*Problem statement*
In the listing below, locate the lines that hold "pixels" and copy them.
━━━ Material provided ━━━
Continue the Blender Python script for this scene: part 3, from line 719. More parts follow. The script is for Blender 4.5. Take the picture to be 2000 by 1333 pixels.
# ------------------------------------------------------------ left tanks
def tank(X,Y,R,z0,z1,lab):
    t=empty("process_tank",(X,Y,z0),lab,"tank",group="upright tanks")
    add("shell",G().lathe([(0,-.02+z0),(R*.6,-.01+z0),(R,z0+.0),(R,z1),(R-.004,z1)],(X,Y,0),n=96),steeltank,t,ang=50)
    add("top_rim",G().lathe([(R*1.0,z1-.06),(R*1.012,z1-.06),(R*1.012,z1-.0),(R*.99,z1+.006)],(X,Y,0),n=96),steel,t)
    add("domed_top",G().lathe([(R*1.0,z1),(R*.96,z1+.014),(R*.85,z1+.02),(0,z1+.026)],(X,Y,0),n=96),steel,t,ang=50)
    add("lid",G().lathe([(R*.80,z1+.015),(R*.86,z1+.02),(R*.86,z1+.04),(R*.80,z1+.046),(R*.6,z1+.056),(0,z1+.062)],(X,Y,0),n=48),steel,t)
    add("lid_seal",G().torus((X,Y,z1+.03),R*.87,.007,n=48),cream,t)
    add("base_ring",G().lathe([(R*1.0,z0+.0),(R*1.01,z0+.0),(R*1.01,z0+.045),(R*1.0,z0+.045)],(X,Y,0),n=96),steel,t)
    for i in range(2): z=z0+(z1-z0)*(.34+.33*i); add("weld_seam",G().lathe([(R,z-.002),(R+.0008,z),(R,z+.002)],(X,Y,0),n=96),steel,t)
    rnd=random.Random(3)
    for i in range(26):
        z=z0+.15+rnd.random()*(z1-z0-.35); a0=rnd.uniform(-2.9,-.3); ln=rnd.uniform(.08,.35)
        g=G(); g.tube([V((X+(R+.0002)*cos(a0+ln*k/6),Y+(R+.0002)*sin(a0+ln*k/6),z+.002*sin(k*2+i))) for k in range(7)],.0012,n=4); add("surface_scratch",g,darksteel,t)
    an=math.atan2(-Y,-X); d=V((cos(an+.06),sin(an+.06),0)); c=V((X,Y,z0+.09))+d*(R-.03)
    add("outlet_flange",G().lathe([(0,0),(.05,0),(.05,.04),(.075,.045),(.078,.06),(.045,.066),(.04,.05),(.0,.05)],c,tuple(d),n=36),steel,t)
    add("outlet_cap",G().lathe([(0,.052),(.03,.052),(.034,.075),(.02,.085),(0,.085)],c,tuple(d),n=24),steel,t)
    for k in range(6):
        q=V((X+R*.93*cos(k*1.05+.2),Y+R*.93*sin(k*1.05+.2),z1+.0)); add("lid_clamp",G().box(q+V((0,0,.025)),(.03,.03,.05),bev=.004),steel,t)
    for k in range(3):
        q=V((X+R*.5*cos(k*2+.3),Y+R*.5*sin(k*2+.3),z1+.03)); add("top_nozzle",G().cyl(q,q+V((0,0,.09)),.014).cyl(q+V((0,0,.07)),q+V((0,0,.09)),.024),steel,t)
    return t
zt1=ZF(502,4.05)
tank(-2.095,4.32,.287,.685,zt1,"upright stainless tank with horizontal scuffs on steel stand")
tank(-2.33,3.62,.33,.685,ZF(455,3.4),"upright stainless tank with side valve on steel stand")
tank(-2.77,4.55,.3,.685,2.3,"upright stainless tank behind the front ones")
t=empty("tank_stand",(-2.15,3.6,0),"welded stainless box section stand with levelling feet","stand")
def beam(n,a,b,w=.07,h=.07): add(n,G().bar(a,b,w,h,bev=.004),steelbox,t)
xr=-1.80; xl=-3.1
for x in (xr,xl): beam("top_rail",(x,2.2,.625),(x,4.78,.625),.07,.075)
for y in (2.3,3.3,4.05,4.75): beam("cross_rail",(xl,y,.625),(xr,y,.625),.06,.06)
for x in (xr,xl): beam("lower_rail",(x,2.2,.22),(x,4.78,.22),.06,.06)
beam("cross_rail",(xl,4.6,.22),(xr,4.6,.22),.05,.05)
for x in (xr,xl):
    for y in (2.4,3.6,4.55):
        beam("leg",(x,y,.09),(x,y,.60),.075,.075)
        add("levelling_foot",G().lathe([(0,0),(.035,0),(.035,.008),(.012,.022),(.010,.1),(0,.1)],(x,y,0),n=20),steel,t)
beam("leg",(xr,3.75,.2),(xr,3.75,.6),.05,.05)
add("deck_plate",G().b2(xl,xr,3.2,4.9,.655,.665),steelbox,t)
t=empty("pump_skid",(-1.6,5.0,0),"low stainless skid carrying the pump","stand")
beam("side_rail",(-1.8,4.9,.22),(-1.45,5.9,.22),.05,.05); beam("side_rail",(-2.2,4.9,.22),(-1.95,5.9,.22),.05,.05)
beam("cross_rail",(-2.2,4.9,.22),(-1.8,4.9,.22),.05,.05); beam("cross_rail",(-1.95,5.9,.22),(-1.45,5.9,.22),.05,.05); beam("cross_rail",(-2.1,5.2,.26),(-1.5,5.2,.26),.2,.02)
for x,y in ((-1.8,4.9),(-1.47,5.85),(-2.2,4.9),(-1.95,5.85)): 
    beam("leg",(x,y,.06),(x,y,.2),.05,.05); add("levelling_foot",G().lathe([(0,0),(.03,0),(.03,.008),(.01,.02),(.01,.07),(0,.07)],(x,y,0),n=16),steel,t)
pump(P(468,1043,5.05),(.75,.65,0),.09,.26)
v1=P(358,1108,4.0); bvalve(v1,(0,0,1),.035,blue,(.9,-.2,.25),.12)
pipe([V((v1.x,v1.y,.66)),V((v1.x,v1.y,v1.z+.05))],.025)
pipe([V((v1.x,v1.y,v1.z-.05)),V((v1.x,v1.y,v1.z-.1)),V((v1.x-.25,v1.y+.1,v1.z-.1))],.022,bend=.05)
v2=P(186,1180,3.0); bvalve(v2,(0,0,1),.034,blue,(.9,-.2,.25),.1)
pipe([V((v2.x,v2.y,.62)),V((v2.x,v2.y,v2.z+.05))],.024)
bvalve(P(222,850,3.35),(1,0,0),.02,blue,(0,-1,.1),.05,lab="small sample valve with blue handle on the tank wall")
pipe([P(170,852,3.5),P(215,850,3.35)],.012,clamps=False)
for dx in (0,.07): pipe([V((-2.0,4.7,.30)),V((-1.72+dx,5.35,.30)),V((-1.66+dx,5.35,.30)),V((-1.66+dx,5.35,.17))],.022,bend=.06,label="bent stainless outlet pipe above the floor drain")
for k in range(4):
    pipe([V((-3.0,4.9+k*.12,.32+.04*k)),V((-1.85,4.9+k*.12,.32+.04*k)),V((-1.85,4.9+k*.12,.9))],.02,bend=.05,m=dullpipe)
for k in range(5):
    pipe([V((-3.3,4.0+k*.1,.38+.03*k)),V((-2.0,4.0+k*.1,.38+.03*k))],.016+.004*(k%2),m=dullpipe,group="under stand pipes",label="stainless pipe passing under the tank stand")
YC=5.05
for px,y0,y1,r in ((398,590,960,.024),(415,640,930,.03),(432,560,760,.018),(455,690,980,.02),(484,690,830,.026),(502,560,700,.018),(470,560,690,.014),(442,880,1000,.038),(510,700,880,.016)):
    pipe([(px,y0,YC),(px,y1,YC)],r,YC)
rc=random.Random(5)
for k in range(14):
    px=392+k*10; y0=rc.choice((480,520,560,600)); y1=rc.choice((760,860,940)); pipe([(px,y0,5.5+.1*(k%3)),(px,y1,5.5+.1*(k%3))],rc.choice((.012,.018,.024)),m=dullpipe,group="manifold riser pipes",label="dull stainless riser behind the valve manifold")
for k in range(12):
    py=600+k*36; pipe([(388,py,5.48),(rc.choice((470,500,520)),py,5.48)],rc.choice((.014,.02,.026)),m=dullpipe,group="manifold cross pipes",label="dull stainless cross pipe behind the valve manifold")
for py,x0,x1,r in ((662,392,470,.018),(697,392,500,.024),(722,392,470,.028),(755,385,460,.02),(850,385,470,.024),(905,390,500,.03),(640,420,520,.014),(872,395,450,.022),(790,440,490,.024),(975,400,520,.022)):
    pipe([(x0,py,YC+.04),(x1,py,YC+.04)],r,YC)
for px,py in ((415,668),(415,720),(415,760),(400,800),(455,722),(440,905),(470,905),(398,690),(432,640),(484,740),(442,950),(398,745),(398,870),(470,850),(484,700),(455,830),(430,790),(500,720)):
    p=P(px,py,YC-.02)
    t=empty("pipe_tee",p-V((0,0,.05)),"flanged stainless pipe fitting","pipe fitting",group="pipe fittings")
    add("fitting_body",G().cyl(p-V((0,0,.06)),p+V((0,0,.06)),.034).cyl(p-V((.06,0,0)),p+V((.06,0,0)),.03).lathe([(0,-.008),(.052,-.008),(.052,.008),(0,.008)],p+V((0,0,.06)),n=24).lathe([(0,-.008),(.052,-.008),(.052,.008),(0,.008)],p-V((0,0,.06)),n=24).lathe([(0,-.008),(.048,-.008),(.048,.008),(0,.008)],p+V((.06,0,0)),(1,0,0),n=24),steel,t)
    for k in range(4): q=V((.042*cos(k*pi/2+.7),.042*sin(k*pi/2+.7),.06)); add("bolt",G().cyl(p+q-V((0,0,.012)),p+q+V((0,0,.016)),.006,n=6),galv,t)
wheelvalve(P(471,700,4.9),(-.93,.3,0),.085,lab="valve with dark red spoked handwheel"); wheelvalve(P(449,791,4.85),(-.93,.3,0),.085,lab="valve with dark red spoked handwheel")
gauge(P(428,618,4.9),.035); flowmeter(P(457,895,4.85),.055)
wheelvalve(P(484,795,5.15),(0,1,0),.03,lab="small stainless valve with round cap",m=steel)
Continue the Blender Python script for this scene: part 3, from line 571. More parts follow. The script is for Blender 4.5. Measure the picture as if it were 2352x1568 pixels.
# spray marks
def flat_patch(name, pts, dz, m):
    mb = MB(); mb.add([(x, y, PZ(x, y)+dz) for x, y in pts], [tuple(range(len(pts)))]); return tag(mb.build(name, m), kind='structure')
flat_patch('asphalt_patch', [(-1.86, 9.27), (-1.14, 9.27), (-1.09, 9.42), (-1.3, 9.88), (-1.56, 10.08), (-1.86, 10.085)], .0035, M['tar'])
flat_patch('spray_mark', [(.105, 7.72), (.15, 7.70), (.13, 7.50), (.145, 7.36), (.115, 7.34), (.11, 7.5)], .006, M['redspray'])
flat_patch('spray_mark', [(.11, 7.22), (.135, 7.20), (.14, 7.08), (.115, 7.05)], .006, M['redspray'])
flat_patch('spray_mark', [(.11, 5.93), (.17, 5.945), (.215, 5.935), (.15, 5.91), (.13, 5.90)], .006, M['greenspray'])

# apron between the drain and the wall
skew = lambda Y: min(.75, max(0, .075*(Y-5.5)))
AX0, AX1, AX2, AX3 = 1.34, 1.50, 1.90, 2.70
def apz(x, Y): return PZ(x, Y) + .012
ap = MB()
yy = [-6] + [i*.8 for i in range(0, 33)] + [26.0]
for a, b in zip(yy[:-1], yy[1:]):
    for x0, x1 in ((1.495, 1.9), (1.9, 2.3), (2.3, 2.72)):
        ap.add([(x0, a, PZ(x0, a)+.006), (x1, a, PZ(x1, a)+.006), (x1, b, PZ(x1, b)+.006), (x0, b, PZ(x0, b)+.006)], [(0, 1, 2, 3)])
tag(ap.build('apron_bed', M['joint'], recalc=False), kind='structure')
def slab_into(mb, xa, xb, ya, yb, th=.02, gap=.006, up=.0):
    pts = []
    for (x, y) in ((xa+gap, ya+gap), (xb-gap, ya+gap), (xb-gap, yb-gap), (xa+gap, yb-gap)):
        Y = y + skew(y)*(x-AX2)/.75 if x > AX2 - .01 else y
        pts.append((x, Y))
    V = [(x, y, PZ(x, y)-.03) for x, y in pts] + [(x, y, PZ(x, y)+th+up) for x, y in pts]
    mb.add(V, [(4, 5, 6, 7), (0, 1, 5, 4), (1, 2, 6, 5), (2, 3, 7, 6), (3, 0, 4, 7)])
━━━
*Output below*
Continue the Blender Python script for this scene: part 3, from line 719. More parts follow. The script is for Blender 4.5. Take the picture to be 2000 by 1333 pixels.
Continue the Blender Python script for this scene: part 3, from line 571. More parts follow. The script is for Blender 4.5. Measure the picture as if it were 2352x1568 pixels.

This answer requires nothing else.